I have never stopped watching wrestling , I still enjoy it. I won’t go to live wrestling again anymore than I would bother with live Football. It’s part of life’s journey for me that there was a magic impressionable age.
Today on Heritage there is a real danger that it has all been said. There are a few of us left who want to talk about the 1950’s and 1960’s and even history before that. On a private note I would like to unmask the Ghoul for Bernard , I would like to know who Wild Tarzan was, I would like all that TV footage from the 1950’s back on TV , even Stampede Wrestling.
The country is still full of old folks homes and plenty of people over 90 who must have memories for this site.
Think about it guys, is there anyone you know who might have memories of a Golden Age?
Saxon
Wolf
SaxonWolf is our own Iron Man of Heritage. He’s been a friend of Heritage since our first day, sharing a vast amount of his knowledge and understanding of professional wrestling. That’s when he’s not sitting in an airport lounge waiting to jet off to another distant land.

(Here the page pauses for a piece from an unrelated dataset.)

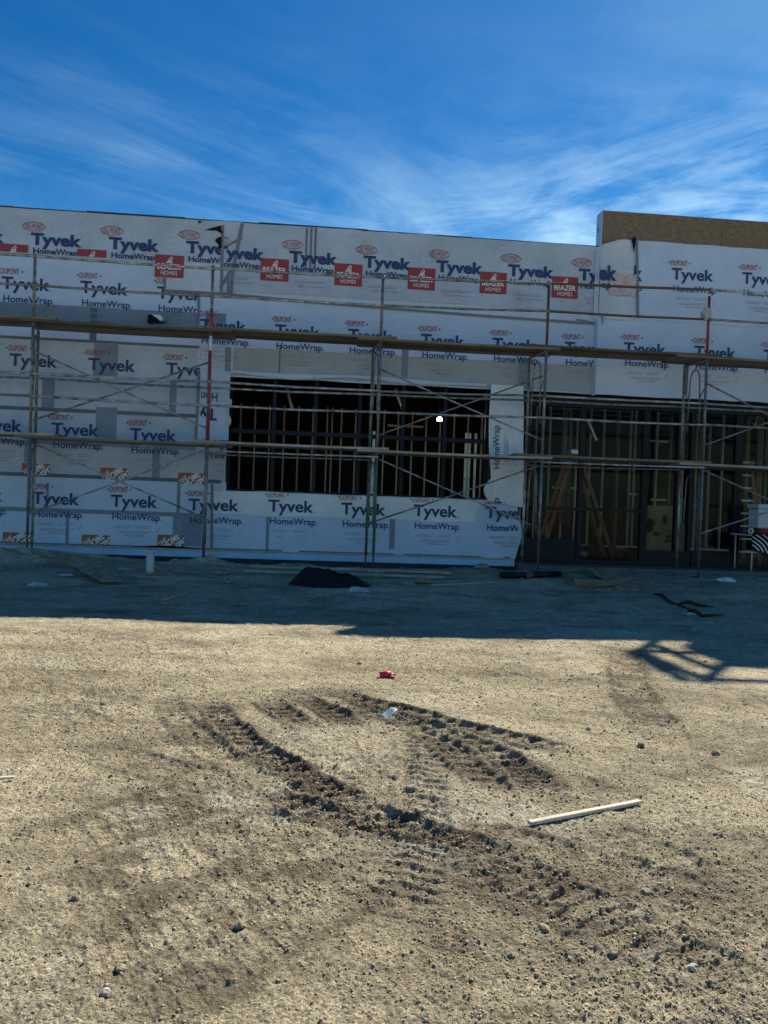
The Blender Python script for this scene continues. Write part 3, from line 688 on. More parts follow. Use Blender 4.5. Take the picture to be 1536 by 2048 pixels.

Here is an interesting note from the Los Angeles Times in 1901:
“…Dec. 29, 1901–San Francisco, CA: Thiebaud Bauer died at age 47. Bauer was credited with being the first masked wrestler who brought the Greco-Roman style of wrestling from Europe to America in 1874. Unable to find Greco-Roman style wrestlers in New York City, he moved to San Francisco where he wrestled a number of matches with Professor William Miller that made the style the talk of America. During this period, Bauer claimed the World Greco-Roman Title. By May 1875, the two were kicked out of San Francisco for working matches. Bauer, and Miller then worked their way across American ripping off gamblers, until they reached New York City. On January 19, 1880, Bauer dropped his GR World Title to William Muldoon, an even bigger form of worker, who became one of the most famous wrestlers in history…”
John Lister
John Lister is a freelance writer of many subjects with a genuine interest in professional wrestling. In addition to writing numerous articles and books on wrestling John Has compiled the website itvwrestling.co.uk
There’s a fun project at
wrestlingperspective.com/working.html
It’s an attempt to gather together early examples of newspapers questioning wrestling’s reality or asserting it was not on the level. There’s speculation in the 1860s and by 1877 they are flat out discussing that the finishes are worked.